Beginning with the first line of the data below, extract each line up to and including the one containing "SUN_AZ, SUN_EL = R(-92), R(36)". Copy them exactly and add nothing.
═════ SOURCE DATA
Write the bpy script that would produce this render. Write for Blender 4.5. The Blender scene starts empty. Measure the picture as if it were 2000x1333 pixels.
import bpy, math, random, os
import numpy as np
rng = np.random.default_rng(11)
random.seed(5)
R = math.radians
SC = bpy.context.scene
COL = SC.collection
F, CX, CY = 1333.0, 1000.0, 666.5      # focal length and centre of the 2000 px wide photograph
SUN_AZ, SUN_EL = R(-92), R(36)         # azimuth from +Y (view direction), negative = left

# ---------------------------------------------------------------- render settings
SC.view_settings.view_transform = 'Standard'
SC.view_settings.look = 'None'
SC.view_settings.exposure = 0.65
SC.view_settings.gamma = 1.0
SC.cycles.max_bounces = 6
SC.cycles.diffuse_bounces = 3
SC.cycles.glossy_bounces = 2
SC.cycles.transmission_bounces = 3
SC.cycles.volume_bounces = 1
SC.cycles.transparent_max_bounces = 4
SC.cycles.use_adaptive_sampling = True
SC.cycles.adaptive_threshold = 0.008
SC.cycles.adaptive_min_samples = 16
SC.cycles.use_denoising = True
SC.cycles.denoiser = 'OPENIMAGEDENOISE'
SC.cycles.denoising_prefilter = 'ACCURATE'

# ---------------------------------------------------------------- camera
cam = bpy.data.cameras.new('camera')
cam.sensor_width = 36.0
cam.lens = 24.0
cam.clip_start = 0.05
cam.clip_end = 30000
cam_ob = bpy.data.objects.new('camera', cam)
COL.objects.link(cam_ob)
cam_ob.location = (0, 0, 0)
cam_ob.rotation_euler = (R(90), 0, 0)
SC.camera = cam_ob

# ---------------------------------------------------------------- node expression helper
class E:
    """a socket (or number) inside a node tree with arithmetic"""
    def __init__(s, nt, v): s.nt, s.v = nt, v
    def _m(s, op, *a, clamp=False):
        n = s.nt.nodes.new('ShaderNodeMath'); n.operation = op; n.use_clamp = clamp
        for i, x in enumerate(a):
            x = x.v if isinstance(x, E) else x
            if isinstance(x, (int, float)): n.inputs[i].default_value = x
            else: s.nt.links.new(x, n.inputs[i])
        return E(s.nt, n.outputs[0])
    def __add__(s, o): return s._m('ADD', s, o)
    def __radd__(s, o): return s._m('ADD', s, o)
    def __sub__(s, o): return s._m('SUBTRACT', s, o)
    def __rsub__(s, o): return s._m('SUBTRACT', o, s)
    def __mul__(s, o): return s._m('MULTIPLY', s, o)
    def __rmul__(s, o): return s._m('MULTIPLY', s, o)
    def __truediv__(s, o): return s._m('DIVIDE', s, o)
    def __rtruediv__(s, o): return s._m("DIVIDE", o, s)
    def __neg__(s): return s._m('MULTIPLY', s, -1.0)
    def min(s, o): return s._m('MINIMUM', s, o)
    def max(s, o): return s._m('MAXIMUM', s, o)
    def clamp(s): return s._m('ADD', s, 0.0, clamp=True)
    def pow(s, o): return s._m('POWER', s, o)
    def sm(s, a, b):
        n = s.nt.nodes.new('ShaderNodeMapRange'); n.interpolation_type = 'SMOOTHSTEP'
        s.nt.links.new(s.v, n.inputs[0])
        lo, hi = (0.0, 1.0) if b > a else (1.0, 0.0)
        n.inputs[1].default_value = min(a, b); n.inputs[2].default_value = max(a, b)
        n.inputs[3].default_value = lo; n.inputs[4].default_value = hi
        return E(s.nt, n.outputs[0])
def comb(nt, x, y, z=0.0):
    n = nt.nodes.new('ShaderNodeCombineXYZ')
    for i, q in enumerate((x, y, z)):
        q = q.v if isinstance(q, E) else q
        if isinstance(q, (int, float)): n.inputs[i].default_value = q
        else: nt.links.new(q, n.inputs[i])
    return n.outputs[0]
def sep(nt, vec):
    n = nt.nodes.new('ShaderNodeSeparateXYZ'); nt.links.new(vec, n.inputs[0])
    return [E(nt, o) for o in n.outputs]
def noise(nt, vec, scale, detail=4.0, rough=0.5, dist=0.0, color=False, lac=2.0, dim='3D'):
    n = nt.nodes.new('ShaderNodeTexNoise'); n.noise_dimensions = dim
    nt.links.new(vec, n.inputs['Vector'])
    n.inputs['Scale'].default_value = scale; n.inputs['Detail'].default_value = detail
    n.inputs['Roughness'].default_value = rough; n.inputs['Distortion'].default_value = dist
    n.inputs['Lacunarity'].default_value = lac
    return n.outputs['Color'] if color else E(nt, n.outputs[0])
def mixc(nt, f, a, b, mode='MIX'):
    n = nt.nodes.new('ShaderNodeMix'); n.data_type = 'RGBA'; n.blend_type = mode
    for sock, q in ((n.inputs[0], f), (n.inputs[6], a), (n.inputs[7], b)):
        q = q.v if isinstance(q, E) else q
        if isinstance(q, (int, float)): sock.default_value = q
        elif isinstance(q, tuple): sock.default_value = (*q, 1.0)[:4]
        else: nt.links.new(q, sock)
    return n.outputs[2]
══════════
### FULL ANSWER:
Write the bpy script that would produce this render. Write for Blender 4.5. The Blender scene starts empty. Measure the picture as if it were 2000x1333 pixels.
import bpy, math, random, os
import numpy as np
rng = np.random.default_rng(11)
random.seed(5)
R = math.radians
SC = bpy.context.scene
COL = SC.collection
F, CX, CY = 1333.0, 1000.0, 666.5      # focal length and centre of the 2000 px wide photograph
SUN_AZ, SUN_EL = R(-92), R(36)         # azimuth from +Y (view direction), negative = left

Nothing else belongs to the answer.